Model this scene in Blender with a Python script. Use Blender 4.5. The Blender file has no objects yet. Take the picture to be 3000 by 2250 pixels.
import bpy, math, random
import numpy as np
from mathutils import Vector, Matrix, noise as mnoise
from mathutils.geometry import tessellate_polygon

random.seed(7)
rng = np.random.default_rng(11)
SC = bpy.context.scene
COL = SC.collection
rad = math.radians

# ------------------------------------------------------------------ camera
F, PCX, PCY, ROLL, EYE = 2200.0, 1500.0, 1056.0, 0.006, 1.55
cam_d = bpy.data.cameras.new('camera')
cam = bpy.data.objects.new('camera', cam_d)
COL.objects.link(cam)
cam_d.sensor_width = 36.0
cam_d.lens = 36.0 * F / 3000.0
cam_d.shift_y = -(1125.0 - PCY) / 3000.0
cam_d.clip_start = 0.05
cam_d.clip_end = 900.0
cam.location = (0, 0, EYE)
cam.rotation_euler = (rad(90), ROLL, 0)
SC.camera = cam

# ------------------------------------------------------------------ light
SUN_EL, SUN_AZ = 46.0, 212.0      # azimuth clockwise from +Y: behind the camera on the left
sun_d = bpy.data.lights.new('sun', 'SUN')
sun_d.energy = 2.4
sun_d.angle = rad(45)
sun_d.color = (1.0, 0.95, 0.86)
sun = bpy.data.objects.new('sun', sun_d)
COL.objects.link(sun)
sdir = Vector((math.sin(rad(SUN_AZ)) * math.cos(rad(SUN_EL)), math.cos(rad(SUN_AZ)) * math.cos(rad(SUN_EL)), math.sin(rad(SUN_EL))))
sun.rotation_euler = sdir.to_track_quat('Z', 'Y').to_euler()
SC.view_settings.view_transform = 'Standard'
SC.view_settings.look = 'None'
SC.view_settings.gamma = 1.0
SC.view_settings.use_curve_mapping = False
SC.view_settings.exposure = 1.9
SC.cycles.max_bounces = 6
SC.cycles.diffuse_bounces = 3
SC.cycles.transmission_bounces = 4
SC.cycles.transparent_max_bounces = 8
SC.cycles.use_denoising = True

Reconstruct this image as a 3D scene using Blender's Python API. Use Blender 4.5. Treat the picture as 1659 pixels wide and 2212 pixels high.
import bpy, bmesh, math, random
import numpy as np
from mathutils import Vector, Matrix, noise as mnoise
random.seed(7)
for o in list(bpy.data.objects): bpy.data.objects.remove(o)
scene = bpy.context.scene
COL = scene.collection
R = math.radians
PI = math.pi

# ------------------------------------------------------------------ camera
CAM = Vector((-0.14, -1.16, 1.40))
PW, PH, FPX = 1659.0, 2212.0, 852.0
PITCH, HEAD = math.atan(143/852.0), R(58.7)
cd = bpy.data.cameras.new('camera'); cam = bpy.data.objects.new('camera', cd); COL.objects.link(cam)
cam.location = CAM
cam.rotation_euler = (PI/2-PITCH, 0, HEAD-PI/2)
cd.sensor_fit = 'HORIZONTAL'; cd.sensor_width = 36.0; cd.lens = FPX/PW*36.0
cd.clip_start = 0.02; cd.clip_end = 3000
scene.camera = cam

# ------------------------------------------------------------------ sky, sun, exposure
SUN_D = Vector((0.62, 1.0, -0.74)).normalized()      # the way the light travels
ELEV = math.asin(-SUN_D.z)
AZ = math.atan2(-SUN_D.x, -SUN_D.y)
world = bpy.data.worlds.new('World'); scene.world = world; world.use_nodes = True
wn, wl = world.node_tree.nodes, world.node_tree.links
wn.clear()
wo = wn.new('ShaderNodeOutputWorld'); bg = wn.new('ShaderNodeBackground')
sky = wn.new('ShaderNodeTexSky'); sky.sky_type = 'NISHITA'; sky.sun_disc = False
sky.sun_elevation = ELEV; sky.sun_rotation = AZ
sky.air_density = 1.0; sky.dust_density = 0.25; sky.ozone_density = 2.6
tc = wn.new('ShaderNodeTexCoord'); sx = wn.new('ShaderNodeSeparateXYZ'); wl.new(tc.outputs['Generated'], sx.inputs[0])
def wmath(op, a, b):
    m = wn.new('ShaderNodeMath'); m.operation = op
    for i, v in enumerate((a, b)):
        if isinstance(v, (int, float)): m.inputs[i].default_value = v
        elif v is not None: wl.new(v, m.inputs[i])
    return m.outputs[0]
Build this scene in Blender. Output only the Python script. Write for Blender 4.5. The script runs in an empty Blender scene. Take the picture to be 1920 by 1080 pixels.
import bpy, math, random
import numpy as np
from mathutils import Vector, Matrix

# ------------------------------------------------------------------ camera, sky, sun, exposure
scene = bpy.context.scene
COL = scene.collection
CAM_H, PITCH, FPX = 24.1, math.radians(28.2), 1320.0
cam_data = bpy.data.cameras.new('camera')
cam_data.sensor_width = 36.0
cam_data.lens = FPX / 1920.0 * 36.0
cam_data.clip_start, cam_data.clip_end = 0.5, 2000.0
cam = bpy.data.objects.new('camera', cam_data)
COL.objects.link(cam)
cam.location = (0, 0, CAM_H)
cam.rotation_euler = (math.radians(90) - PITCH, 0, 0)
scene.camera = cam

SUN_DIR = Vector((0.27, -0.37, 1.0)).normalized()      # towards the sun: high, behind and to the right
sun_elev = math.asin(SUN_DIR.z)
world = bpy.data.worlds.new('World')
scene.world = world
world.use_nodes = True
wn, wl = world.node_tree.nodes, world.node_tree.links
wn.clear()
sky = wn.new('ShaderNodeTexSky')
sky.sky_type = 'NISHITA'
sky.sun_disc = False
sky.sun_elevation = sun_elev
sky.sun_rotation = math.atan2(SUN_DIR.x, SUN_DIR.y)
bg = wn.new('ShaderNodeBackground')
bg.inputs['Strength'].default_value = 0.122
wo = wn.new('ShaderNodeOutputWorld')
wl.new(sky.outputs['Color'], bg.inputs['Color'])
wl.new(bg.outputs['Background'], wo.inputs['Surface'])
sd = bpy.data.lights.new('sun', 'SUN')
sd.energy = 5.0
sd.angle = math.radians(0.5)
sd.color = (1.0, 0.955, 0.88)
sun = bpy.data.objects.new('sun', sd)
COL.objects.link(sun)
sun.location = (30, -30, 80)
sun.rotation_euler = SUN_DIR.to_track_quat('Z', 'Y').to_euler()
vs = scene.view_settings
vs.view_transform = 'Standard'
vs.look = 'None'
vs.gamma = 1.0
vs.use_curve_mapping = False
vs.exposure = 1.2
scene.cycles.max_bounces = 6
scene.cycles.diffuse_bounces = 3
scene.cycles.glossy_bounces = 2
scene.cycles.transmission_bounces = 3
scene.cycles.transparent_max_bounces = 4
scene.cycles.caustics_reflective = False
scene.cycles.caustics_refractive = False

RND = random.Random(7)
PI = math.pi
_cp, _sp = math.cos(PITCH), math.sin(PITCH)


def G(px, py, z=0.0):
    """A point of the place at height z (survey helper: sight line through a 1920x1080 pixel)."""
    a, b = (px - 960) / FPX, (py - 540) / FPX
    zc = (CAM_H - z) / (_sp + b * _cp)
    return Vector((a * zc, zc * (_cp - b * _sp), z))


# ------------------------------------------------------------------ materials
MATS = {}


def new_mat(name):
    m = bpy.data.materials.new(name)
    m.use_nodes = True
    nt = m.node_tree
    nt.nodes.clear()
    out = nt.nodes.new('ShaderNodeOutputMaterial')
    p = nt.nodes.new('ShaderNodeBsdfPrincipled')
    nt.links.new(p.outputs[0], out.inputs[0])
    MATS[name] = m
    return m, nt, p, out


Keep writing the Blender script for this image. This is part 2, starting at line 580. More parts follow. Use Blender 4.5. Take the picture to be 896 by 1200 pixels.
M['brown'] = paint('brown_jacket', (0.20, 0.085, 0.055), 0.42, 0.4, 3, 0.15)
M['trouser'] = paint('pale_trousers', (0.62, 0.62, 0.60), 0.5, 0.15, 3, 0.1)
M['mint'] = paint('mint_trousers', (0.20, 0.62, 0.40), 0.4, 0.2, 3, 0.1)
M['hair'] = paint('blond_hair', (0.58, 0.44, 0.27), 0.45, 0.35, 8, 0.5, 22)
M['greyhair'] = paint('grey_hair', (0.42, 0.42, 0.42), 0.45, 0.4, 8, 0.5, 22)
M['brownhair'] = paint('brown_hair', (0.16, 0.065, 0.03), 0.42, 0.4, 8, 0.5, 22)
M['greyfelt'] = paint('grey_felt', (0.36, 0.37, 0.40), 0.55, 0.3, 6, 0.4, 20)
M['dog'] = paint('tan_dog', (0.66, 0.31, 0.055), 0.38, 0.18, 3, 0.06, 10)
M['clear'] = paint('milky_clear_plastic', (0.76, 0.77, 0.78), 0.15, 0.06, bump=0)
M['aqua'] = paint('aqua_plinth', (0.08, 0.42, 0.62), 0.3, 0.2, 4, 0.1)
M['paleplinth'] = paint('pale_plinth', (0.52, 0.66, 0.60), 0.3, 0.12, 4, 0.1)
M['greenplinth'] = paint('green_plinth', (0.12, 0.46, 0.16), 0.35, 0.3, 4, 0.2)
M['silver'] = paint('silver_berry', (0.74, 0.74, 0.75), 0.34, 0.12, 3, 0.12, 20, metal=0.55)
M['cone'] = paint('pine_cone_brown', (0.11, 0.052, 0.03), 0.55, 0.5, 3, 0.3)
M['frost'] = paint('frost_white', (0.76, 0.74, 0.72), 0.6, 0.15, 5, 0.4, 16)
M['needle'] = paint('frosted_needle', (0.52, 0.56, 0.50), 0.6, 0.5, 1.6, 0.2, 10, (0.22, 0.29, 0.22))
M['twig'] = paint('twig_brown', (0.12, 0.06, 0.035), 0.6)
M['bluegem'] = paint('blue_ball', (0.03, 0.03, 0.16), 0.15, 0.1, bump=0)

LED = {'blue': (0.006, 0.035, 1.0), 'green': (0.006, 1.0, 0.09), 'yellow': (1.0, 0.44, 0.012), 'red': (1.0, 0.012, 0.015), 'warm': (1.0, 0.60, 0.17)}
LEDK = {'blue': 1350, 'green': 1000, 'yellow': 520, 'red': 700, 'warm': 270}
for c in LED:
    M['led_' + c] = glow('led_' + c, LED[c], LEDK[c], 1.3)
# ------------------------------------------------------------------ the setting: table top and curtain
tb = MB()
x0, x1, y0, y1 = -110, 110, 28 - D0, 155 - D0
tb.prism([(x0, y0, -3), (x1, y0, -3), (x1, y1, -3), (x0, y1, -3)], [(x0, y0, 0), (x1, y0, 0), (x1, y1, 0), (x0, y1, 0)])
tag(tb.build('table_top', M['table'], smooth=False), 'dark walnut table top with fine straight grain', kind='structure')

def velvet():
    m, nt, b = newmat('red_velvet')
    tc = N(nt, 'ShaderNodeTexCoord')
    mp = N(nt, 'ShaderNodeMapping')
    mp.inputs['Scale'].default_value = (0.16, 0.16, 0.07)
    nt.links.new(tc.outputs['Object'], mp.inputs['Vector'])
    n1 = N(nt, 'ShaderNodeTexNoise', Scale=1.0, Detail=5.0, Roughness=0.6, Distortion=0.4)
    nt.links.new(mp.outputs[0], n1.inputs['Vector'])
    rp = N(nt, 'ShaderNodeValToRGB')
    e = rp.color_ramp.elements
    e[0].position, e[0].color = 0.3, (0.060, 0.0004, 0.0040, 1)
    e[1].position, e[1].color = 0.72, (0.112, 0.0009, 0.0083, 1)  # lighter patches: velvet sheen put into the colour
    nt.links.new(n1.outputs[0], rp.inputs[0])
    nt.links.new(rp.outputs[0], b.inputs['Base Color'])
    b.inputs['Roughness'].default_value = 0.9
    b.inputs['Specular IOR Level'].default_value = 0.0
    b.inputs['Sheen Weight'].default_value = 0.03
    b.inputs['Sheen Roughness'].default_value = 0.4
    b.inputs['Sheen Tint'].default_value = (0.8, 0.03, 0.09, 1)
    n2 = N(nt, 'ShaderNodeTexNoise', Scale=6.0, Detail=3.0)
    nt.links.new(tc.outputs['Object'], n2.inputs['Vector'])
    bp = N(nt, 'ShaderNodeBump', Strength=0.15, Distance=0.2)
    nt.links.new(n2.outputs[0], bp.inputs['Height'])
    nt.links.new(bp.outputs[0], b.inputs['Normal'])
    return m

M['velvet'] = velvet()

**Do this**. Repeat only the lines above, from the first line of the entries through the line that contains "rad = math.radians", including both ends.

**Correct output**.
Model this scene in Blender with a Python script. Use Blender 4.5. The Blender file has no objects yet. Take the picture to be 3000 by 2250 pixels.
import bpy, math, random
import numpy as np
from mathutils import Vector, Matrix, noise as mnoise
from mathutils.geometry import tessellate_polygon

random.seed(7)
rng = np.random.default_rng(11)
SC = bpy.context.scene
COL = SC.collection
rad = math.radians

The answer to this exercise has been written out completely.